Miasa, who with her sisters has for some time now been studying the traditional 3-stringed Japanese instrument known as the shamisen, for some reason selected as her solo recital song a piece titled: Amerika Gasshukoku no Kokka, which translates as "The National Anthem of the United States of America," an anthem that, needless to say, is familiar to all the world but new to 9-year-old Japan resident Miasa. In fact, I'd say that, when she took to the stage at the recital and began to play Amerika Gasshukoku no Kokka on her shamisen, she hadn't heard that uplifting melody in well over 9 years.

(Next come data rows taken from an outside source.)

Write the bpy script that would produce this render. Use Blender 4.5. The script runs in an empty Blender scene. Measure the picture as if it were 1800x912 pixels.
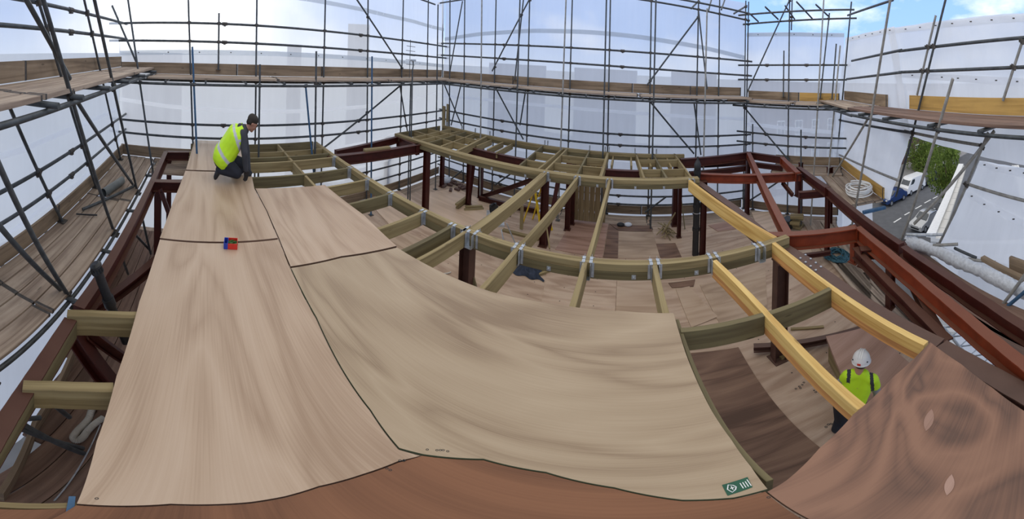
import bpy, bmesh, math, random
from math import sin, cos, tan, pi, radians, atan2, hypot
from mathutils import Vector, Matrix
random.seed(7)
SC = bpy.context.scene
COL = SC.collection

# ---------------------------------------------------------------- camera
# Swept phone panorama: a level equirectangular view turned towards the far corner, rolled about 2 degrees.
FH, FV, X0, YH, RO = 463.0, 639.0, 900.0, 120.0, 0.042
EYE = Vector((0, 0, 3.5))
TH0 = 540.0 / FH
_f = Vector((sin(TH0), cos(TH0), 0)); _r = Vector((cos(TH0), -sin(TH0), 0)); _u = Vector((0, 0, 1))
CR = _r * cos(RO) + _u * sin(RO); CU = _u * cos(RO) - _r * sin(RO)
cd = bpy.data.cameras.new('camera'); cam = bpy.data.objects.new('camera', cd); COL.objects.link(cam)
cd.type = 'PANO'
cd.panorama_type = 'EQUIRECTANGULAR'
cd.longitude_min = -900 / FH; cd.longitude_max = 900 / FH
cd.latitude_min = -(912 - YH) / FV; cd.latitude_max = YH / FV
cd.clip_start = 0.05; cd.clip_end = 500
M = Matrix((CR, CU, -_f)).transposed().to_4x4(); M.translation = EYE
cam.matrix_world = M
SC.camera = cam

# ---------------------------------------------------------------- colour management, sky
SC.view_settings.view_transform = 'Standard'; SC.view_settings.look = 'None'
SC.view_settings.gamma = 1.0; SC.view_settings.use_curve_mapping = False
SC.view_settings.exposure = 0.60
for k, v in (('max_bounces', 10), ('diffuse_bounces', 5), ('transmission_bounces', 8), ('transparent_max_bounces', 24), ('glossy_bounces', 3)):
    setattr(SC.cycles, k, v)
SC.cycles.sample_clamp_indirect = 8

class NT:
    """thin node-tree helper"""
    def __init__(s, nt): s.nt = nt; s.nt.nodes.clear()
    def n(s, typ, ins=None, **kw):
        nd = s.nt.nodes.new(typ)
        for k, v in kw.items(): setattr(nd, k, v)
        for k, v in (ins or {}).items():
            sock = nd.inputs[k]
            if hasattr(v, 'is_output') or isinstance(v, bpy.types.NodeSocket): s.nt.links.new(v, sock)
            else: sock.default_value = v
        return nd
    def math(s, op, a, b=0.0, c=None):
        d = {0: a, 1: b}
        if c is not None: d[2] = c
        return s.n('ShaderNodeMath', d, operation=op).outputs[0]
    def ramp(s, fac, stops):
        nd = s.n('ShaderNodeValToRGB', {0: fac})
        el = nd.color_ramp.elements
        while len(el) < len(stops): el.new(0.5)
        for e, (p, c) in zip(el, stops): e.position = p; e.color = (*c, 1)
        return nd.outputs[0]
    def mix(s, fac, a, b, mode='MIX'):
        nd = s.n('ShaderNodeMix', data_type='RGBA', blend_type=mode)
        for i, v in ((0, fac), (6, a), (7, b)):
            if isinstance(v, bpy.types.NodeSocket): s.nt.links.new(v, nd.inputs[i])
            else: nd.inputs[i].default_value = v if i == 0 else (*v, 1) if len(v) == 3 else v
        return nd.outputs[2]

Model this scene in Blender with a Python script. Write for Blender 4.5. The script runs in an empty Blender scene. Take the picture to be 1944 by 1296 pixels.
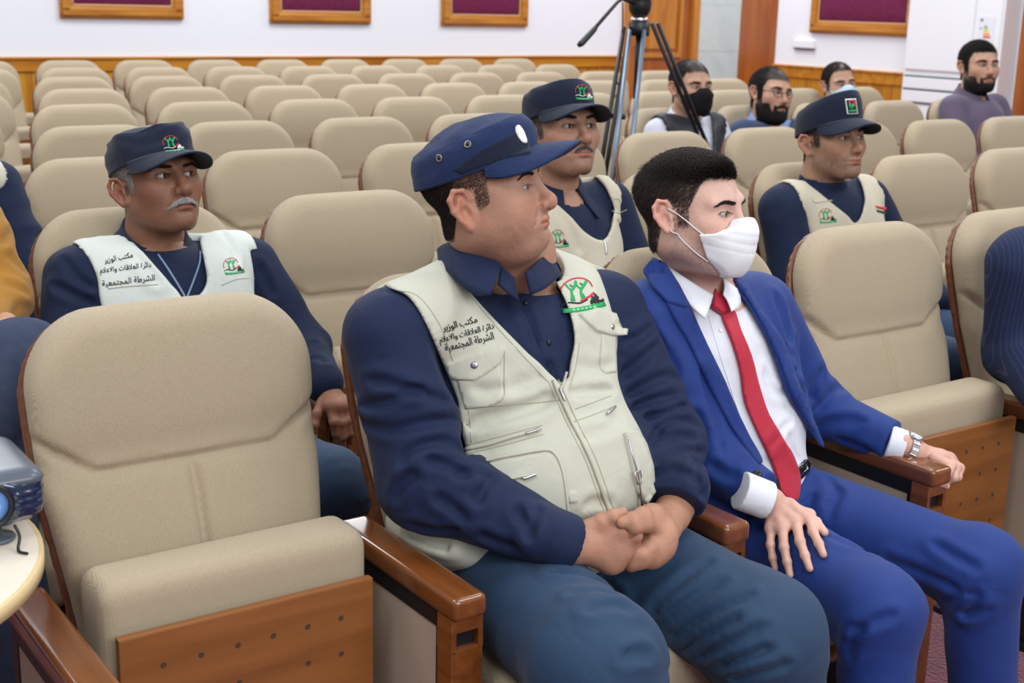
import bpy, bmesh, math, random
import numpy as np
from mathutils import Vector, Matrix, Euler
from mathutils.bvhtree import BVHTree
from mathutils.geometry import delaunay_2d_cdt

# ------------------------------------------------------------------ camera, world, lights, exposure
SC = bpy.context.scene
COL = SC.collection
V3 = lambda *a: np.array(a, float)
F_PX, TILT, ROLL, YAW = 2533.0, .2485, .0246, .6127       # focal length in pixels of a 1944 x 1296 frame
CAM = V3(-.752, -2.065, 1.4647)
FW = V3(math.sin(YAW)*math.cos(TILT), math.cos(YAW)*math.cos(TILT), -math.sin(TILT))
_r0 = V3(math.cos(YAW), -math.sin(YAW), 0); _u0 = np.cross(_r0, FW)
RT = math.cos(ROLL)*_r0 + math.sin(ROLL)*_u0
UP = -math.sin(ROLL)*_r0 + math.cos(ROLL)*_u0
cam_d = bpy.data.cameras.new('camera'); cam = bpy.data.objects.new('camera', cam_d); COL.objects.link(cam)
cam_d.sensor_width = 36; cam_d.lens = F_PX/1944*36; cam_d.clip_start = .05; cam_d.clip_end = 60
cam.matrix_world = Matrix(((RT[0], UP[0], -FW[0], CAM[0]), (RT[1], UP[1], -FW[1], CAM[1]), (RT[2], UP[2], -FW[2], CAM[2]), (0, 0, 0, 1)))
cam_d.dof.use_dof = True; cam_d.dof.focus_distance = 2.45; cam_d.dof.aperture_fstop = 7.0
SC.camera = cam
SC.view_settings.view_transform = 'Standard'; SC.view_settings.look = 'None'
SC.view_settings.exposure = 0.08; SC.view_settings.gamma = 1; SC.view_settings.use_curve_mapping = False
w = bpy.data.worlds.new('hall_light'); SC.world = w; w.use_nodes = True
w.node_tree.nodes['Background'].inputs[0].default_value = (.93, .96, 1, 1)
w.node_tree.nodes['Background'].inputs[1].default_value = .37

def area(name, loc, size, power, rot=(0, 0, 0), color=(.96, .98, 1)):
    d = bpy.data.lights.new(name, 'AREA'); d.shape = 'RECTANGLE'; d.size, d.size_y = size; d.energy = power; d.color = color
    o = bpy.data.objects.new(name, d); o.location = loc; o.rotation_euler = rot; COL.objects.link(o); return o
# rows of fluorescent ceiling panels over the hall
for i, y in enumerate((-1.6, 1.2, 4.2, 7.2)):
    for j, x in enumerate((-1.0, 2.4, 5.8)):
        area('ceiling_light', (x + .25*y, y, 3.6), (1.5, 1.0), 41 if y < 4 else 62)
area('passage_fill', (10.6, 7.4, 3.3), (1.5, 1.5), 60)  # added fill lamp that brightens the marble in the passage
area('front_light', (.6, -4.6, 3.0), (3.6, 1.6), 125, (math.radians(58), 0, math.radians(-8)))  # broad frontal light from behind the camera, set to brighten the faces

def norm(v): v = np.array(v, float); return v/np.linalg.norm(v)
def ray(px, py):
    return FW + RT*((px-972)/F_PX) - UP*((py-648)/F_PX)
def A(px, py, y):
    """the point of the hall seen at pixel (px, py) in the upright plane at distance y from the front row"""
    d = ray(px, py); return CAM + d*((y-CAM[1])/d[1])
def AX(px, py, x):
    d = ray(px, py); return CAM + d*((x-CAM[0])/d[0])
def AZ(px, py, z):
    d = ray(px, py); return CAM + d*((z-CAM[2])/d[2])
def PJ(P):
    Q = np.asarray(P, np.float32) - CAM.astype(np.float32); d = Q @ FW.astype(np.float32)
    return 972 + F_PX*(Q @ RT.astype(np.float32))/d, 648 - F_PX*(Q @ UP.astype(np.float32))/d

# ------------------------------------------------------------------ tagging
def tag(o, label=None, cat=None, group=None, kind=None):
    if label: o['label'] = label
    if cat: o['category'] = cat
    if group: o['group'] = group
    if kind: o['kind'] = kind
    return o
def empty(name, loc=(0, 0, 0), rz=0, parent=None):
    o = bpy.data.objects.new(name, None); o.location = loc; o.rotation_euler = (0, 0, rz); COL.objects.link(o); o.parent = parent
    o.empty_display_size = .1; return o
def link_mesh(name, me, mats, parent=None, smooth=True):
    o = bpy.data.objects.new(name, me); COL.objects.link(o); o.parent = parent
    for m in (mats if isinstance(mats, (list, tuple)) else [mats]): me.materials.append(m)
    if smooth and len(me.polygons): me.polygons.foreach_set('use_smooth', np.ones(len(me.polygons), bool))
    return o
def pydata(name, v, f, mats, parent=None, smooth=True):
    me = bpy.data.meshes.new(name); me.from_pydata([tuple(map(float, p)) for p in v], [], [tuple(map(int, q)) for q in f]); me.update()
    return link_mesh(name, me, mats, parent, smooth)

# ------------------------------------------------------------------ materials
def srgb(r, g, b):
    f = lambda c: (c/255/12.92) if c/255 <= .04045 else ((c/255+.055)/1.055)**2.4
    return (f(r), f(g), f(b), 1)
def base_mat(name, col, rough=.6, spec=.5, metal=0, sheen=0, coat=0):
    m = bpy.data.materials.new(name); m.use_nodes = True; nt = m.node_tree; b = nt.nodes['Principled BSDF']
    b.inputs['Base Color'].default_value = col; b.inputs['Roughness'].default_value = rough
    b.inputs['Specular IOR Level'].default_value = spec; b.inputs['Metallic'].default_value = metal
    b.inputs['Sheen Weight'].default_value = sheen; b.inputs['Coat Weight'].default_value = coat
    b.inputs['Coat Roughness'].default_value = .12
    return m, nt, b
def nd(nt, t, **k):
    n = nt.nodes.new(t)
    for a, v in k.items():
        if a in n.inputs: n.inputs[a].default_value = v
        else: setattr(n, a, v)
    return n
def bump(nt, b, h, dist, strength=1.0):
    n = nd(nt, 'ShaderNodeBump'); n.inputs['Distance'].default_value = dist; n.inputs['Strength'].default_value = strength
    nt.links.new(h, n.inputs['Height'])
    if b.inputs['Normal'].links: nt.links.new(b.inputs['Normal'].links[0].from_socket, n.inputs['Normal'])
    nt.links.new(n.outputs[0], b.inputs['Normal'])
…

As she plucked out each of the song's single individual and separately notated notes in her spritely manner, it came to me that never before in their long history had the international relations of Japan and the United States been deconstructed in such a youthful way in a public arena, particularly in the plangent musical vernacular unique to the shamisen.

The liberty of tempo, the individualistic bending of traditional notes and chords into modern cultural commentary, with implicit political overtones, had every member of the Japanese audience - all thoroughly familiar with the noble song - on the edges of their seats, somewhat as the folks at Woodstock were, even without seats, when Jimi cranked it to the limits in his inimitable way, transforming that staid anthem we all know into an icon of neorevolutionary aspiration that lives on today in cultures around the world, and that found even newer resonance at the shamisen recital on Sunday.

Miasa's own unique 2nd-generation American-Japanese interpretation of The Star-Spangled Banner on the shamisen before a fully Japanese audience set a new standard for interpretive listening, one that will live on in all those hearts, and thence into the ages.

Well done Miasa. Two nations, now much closer, salute you. 

Jimi, thanks for the precedent, and for moving over.